The most overstuffed entry of the series to date crams more supe-opera melodrama, emotional conflict, and supervillain nemeses into a single movie than you'll find in a box full of comics. With Spider-Man riding the crest of popular acclaim, alter ego Peter Parker (Tobey Maguire) is oblivious to the professional woes and personal vulnerability of sweetheart Mary Jane (Kirsten Dunst), and his arrogance is kicked into overdrive by a "living costume" that paints his old costume black and feeds his darker emotions. It even gives Parker a swagger when he walks down the street, which is pretty hilarious coming from Maguire's ubergeek take on Parker. Meanwhile, Spidey has new villains in the form of Sandman (Thomas Haden Church) and Venom (Topher Grace), and the return of the New Green Goblin (James Franco) in a scene of such whip-cam visual frenzy and CGI-packed kinetic overkill that you can't really follow the action. Yes, it's way too much of a good thing, but director Sam Raimi manages to pack it all in and even provide some satisfying character closure.

The single-disc edition features stills galleries, bloopers, a music video and two commentary tracks. Raimi is joined by Maguire, Franco, Church, Grace and Bryce Dallas Howard (Dunst offers her comments separately from London, which are edited into the mix) for a track that gives a little insight into what an actor brings to a scene. Maguire discusses creating a character covered in a suit, Church talks character dynamics (and makes the driest jokes), Howard giggles a lot, and Raimi fills in the production details.
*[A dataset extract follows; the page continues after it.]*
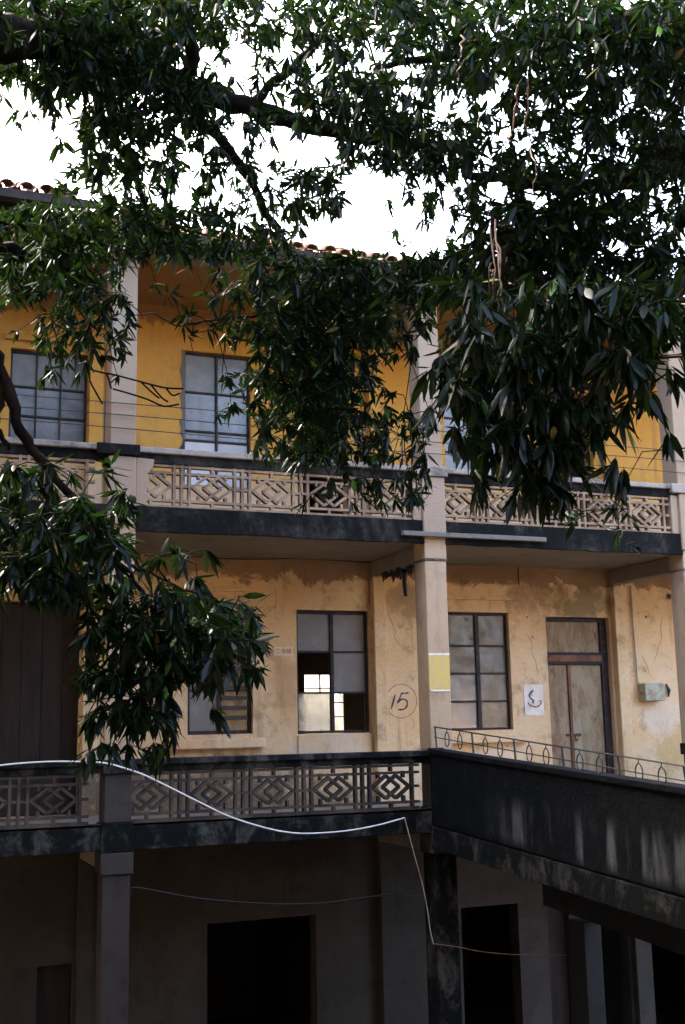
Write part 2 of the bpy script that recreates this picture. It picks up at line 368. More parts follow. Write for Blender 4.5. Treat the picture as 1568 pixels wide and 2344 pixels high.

A second track with producers Laura Ziskin, Avi Arad and Grant Curtis, editor Bob Murawski and special effects supervisor Scott Stokdyk is almost completely production-oriented.

The two-disc special edition is webbed up with colorful but standard featurettes about the villains ("Grains of Sand: Building Sandman," "Reimagining the Goblin," and "Covered in Black: Creating Venom"), the stunts, the location shooting (in New York and Cleveland), and the editing. All are full of behind-the-scenes footage and interviews and all fairly conventional, though "Hanging On ... Gwen Stacy and the Collapsing Floor" reveals just what a trouper Howard really is. The most engaging is "Science of Sound," which covers audio from music to sound effects and illustrates the scope of the job of scoring the soundscape, from the sounds of everyday movements to the orchestration of the Sandman's granulated body language. Also available in Blu-ray and PSP formats, and a trilogy three-pack.